It’s been a year and three days. How did it turn from a drunken mistake to a fling to the real thing. I’m in love with you and love you. It feels as a temporary fog and a fresh dew in the early morn yet also an eternal kernel as if you were born with me and have always been there.

I can’t run away from you or any problems we have because you push me to confront the uncomfortable parts. When something is off between us and we both sense it, I’m the one who runs away to put a little “x” next to your name in my head. So if more gather then I know it’s time to get rid of you. But you, you open up to me and tell me that you don’t feel right and we talk about it until it heals over again with a few stitches here and there to make it stronger. These conversations stick with me so that space where an “x” would be is also a stitch and can’t be filled with anything negative.

I met a friend last week who has been through some very tough times which resulted in a double mastectomy. She talked about Fundamental Relationship Problems. eek. She has been with her boyf for three years and has said that she sees her future as just herself on her own. She wants to get married, he doesn’t. or at least, not to her. I don’t know why they don’t break it. How many “x”s can there be before they become exes.

After that I did start thinking about my Fundamental Relationship Problems. I have my own personal issues that I try to cut and run at any hint of disaster or boredom, but together I think we have a good thing, with no large issues looming. We’ve talked about the big things like babies and what we want from life.

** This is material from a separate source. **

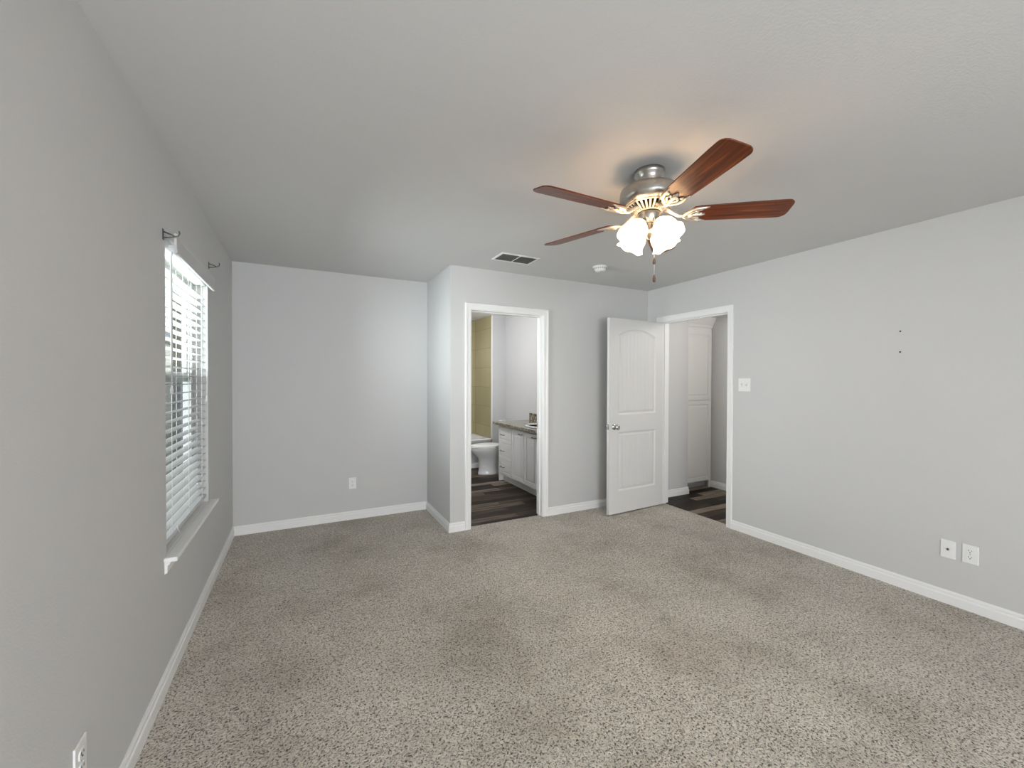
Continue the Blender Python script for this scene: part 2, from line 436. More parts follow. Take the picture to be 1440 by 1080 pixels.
m.box(XR+.038, XR+.073, DY0, DY0+.011, 0, DZ); m.box(XR+.038, XR+.073, DY1-.011, DY1, 0, DZ); m.box(XR+.038, XR+.073, DY0+.011, DY1-.011, DZ-.011, DZ)
struct(m.build('trim_6', 'trim', bevel=.001))

# ------------------------------------------------------------------ side window
def window():
    # frame, sashes, glass, stool, apron: all one window of the room
    m = MB(); xo, xi = -.125, -.075
    t = .035
    m.box(xo, xi, WY0, WY0+t, WZ0, WZ1); m.box(xo, xi, WY1-t, WY1, WZ0, WZ1); m.box(xo, xi, WY0+t, WY1-t, WZ0, WZ0+t); m.box(xo, xi, WY0+t, WY1-t, WZ1-t, WZ1)
    w = struct(m.build('window_1', 'vinyl', bevel=.003))
    a0, a1 = WY0+t, WY1-t; zm = 1.39
    def sash(name, x0, x1, z0, z1):
        k = .032; s = MB()
        s.box(x0, x1, a0, a0+k, z0, z1); s.box(x0, x1, a1-k, a1, z0, z1); s.box(x0, x1, a0+k, a1-k, z0, z0+k); s.box(x0, x1, a0+k, a1-k, z1-k, z1)
        o = s.build(name, 'vinyl', w, bevel=.002)
        g = MB(); g.box((x0+x1)/2-.002, (x0+x1)/2+.002, a0+k, a1-k, z0+k, z1-k); g.build('glass_pane', 'glass', o)
    sash('upper_sash', -.122, -.100, zm-.012, WZ1-t)
    sash('lower_sash', -.098, -.076, WZ0+t, zm+.045)
    s = MB(); s.box(-.1285, -.1275, a0, a1, WZ0+t, zm); s.build('insect_screen', 'screen', w)
    # stool with rounded nose and horns
    s = MB()
    s.box(-.075, 0, WY0, WY1, WZ0-.002, WZ0+.018)
    s.box(0, .050, WY0-.045, WY1+.045, WZ0-.002, WZ0+.018)
    s.build('window_sill', 'trim', w, bevel=.004)
    s = MB(); s.sweep([(WY1+.03, WZ0-.002), (WY0-.03, WZ0-.002)], [(-0.0, 0), (-.0, .022), (-.012, .020), (-.020, .011), (-.052, .010), (-.057, 0)], lambda u, v, h: (h, u, v))
    s.build('apron', 'trim', w)
window()
# rear window added out of view behind the camera to carry fill light
m = MB()
for x0, x1 in ((.1, .15), (1.125, 1.175), (2.15, 2.2)): m.box(x0, x1, YR-.10, YR-.04, .40, 2.13)
for z0, z1 in ((.40, .45), (2.08, 2.13)): m.box(.15, 2.15, YR-.10, YR-.04, z0, z1)
w2 = struct(m.build('added_window', 'vinyl'))
m = MB(); m.box(.05, 2.25, YR, YR+.09, .38, .40); m.build('window_sill', 'trim', w2, bevel=.004)

# ------------------------------------------------------------------ blind
bl = thing('window_blind', 'white slatted blind with open horizontal slats hanging in the window of the grey wall', 'blind', (0, (WY0+WY1)/2, WZ1))
m = MB()
y0, y1 = WY0+.006, WY1-.012
zs = []
z = .682
while z < 1.955: zs.append(z); z += .0455
TILT = R(4)
for z in zs:
    prof = []
    n = 6
    top = []; bot = []
    for i in range(n+1):
        u = -.025 + .05*i/n; c = .0025*(1-(u/.025)**2)
        top.append((u, c+.0014)); bot.append((u, c-.0014))
    ring = top + bot[::-1]
    def pt(u, c, y): return (-.036 + u*math.cos(TILT) - c*math.sin(TILT), y, z + u*math.sin(TILT) + c*math.cos(TILT))
    m.loft([[pt(u, c, y0) for u, c in ring], [pt(u, c, y1) for u, c in ring]])
o = m.build('slats', 'blind', bl, world=True)
for f in o.data.polygons: f.use_smooth = False
m = MB(); m.box(-.062, -.010, y0, y1, .622, .642); m.build('bottom_rail', 'blind', bl, bevel=.004, world=True)
m = MB(); m.box(-.064, -.008, y0, y1, 2.00, 2.048); m.build('headrail', 'blind', bl, bevel=.002, world=True)
# valance: crowned front board with returns
m = MB()
m.sweep([(.034, WY0-.006), (.034, WY1-.045)], [(0, 1.968), (.010, 1.968), (.013, 1.972), (.013, 1.984), (.010, 1.989), (.010, 2.036), (.014, 2.043), (.014, 2.055), (.008, 2.058), (0, 2.058)], lambda u, v, h: (u, v, h))
for yy in (WY0+.10, WY1-.14): m.box(-.008, .034, yy-.01, yy+.01, 2.012, 2.026)
m.build('valance', 'blind', bl, world=True)
for y in (WY0+.14, (WY0+WY1)/2, WY1-.14):
    m = MB()
    m.tube([(-.009, y, .66), (-.009, y, 2.0)], .0011, 5); m.tube([(-.063, y, .66), (-.063, y, 2.0)], .0011, 5); m.tube([(-.036, y+.01, .66), (-.036, y+.01, 2.0)], .0009, 5)
    m.build('ladder_cord', 'cord', bl, world=True)
m = MB(); m.tube([(.012, WY0+.075, 1.99), (.006, WY0+.075, 1.97), (.006, WY0+.075, 1.36)], .0042, 8); m.lathe([(0, 0), (.006, .004), (.007, .02), (.004, .05), (0, .052)], 10, Matrix.Translation((.006, WY0+.075, 1.32)))
m.build('tilt_wand', 'blind', bl, world=True)
m = MB(); m.tube([(.003, WY1-.055, 1.99), (.003, WY1-.055, 1.29)], .0013, 5); m.tube([(.006, WY1-.062, 1.99), (.006, WY1-.058, 1.29)], .0013, 5)
lc = m.build('lift_cord', 'cord', bl, world=True)
m = MB(); m.lathe([(.003, .045), (.006, .035), (.009, .005), (.008, 0), (0, -.001)], 12, Matrix.Translation((.004, WY1-.056, 1.25)))
m.build('tassel', 'blind', lc, world=True)
# small crumple of cord at the bottom rail
m = MB(); m.tube([(-.009, 2.61, .66), (-.004, 2.60, .645), (.0, 2.612, .628), (.004, 2.60, .622)], .0012, 5); m.build('loose_cord', 'cord', bl, world=True)

# curtain rod brackets left on the wall
def bracket(label, y, z, s=1.0):
    t = thing('curtain_rod_bracket', label, 'bracket', (0, y, z), group='curtain rod brackets beside the window')
    m = MB(); m.box(0, .003, -.009, .009, -.024, .024); m.build('wall_plate', 'bronze', t, bevel=.001)
    m = MB(); m.tube([(.002, 0, .012), (.02, 0, .006), (.045, 0, -.004), (.055, 0, 0), (.060, 0, .012), (.058, 0, .022)], .0032, 8)
    m.tube([(.002, 0, -.014), (.02, 0, -.012), (.045, 0, -.004)], .0026, 8)
    m.build('hook_arm', 'bronze', t)
    return t
bk = bracket('dark metal curtain rod bracket beyond the far end of the blind, near the room corner', WY1+.035, 2.15)
dup(bk, (0, WY0-.03, 2.040), (0, 0, 0), 'dark metal curtain rod bracket at the near end of the white blind valance')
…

But you never really know how people may change or how you yourself may change. And I calm my analytical mind with the idea and fact that it’s a choice that I can make everyday and so does he; to stay close to one another, help one another and get deeper entwined. So I secretly hope I’m not ignoring any warning signs of Problems but that in fact there may not be any Fundamental ones, just regular ol’ issues of dealing with other people. This will be the first time for me that I haven’t felt them so I should just stop fucking analysing and relax with the happiness I feel. Thank you my guy for being you.